====== Supplied material ======

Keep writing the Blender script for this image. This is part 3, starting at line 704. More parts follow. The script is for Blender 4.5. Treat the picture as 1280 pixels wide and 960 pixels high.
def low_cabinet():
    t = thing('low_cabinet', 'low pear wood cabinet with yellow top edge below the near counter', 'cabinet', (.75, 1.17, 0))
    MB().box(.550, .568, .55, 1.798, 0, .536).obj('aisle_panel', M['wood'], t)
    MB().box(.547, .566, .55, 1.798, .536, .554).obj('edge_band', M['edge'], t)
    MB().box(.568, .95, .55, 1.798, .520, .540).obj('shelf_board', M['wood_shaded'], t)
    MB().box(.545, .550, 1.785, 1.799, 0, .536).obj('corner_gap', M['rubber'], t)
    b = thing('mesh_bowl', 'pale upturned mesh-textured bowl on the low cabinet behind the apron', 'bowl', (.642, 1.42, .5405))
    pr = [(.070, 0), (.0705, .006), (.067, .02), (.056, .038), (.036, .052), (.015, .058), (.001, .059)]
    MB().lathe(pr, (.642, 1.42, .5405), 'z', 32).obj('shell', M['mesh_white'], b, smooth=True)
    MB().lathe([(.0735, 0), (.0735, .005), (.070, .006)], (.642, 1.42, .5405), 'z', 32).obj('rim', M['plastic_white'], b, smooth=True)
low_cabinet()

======

- [What you are asked to do]: Set down the listing in full, keeping every word exactly as it is.

- [Completed exercise]:
Keep writing the Blender script for this image. This is part 3, starting at line 704. More parts follow. The script is for Blender 4.5. Treat the picture as 1280 pixels wide and 960 pixels high.
def low_cabinet():
    t = thing('low_cabinet', 'low pear wood cabinet with yellow top edge below the near counter', 'cabinet', (.75, 1.17, 0))
    MB().box(.550, .568, .55, 1.798, 0, .536).obj('aisle_panel', M['wood'], t)
    MB().box(.547, .566, .55, 1.798, .536, .554).obj('edge_band', M['edge'], t)
    MB().box(.568, .95, .55, 1.798, .520, .540).obj('shelf_board', M['wood_shaded'], t)
    MB().box(.545, .550, 1.785, 1.799, 0, .536).obj('corner_gap', M['rubber'], t)
    b = thing('mesh_bowl', 'pale upturned mesh-textured bowl on the low cabinet behind the apron', 'bowl', (.642, 1.42, .5405))
    pr = [(.070, 0), (.0705, .006), (.067, .02), (.056, .038), (.036, .052), (.015, .058), (.001, .059)]
    MB().lathe(pr, (.642, 1.42, .5405), 'z', 32).obj('shell', M['mesh_white'], b, smooth=True)
    MB().lathe([(.0735, 0), (.0735, .005), (.070, .006)], (.642, 1.42, .5405), 'z', 32).obj('rim', M['plastic_white'], b, smooth=True)
low_cabinet()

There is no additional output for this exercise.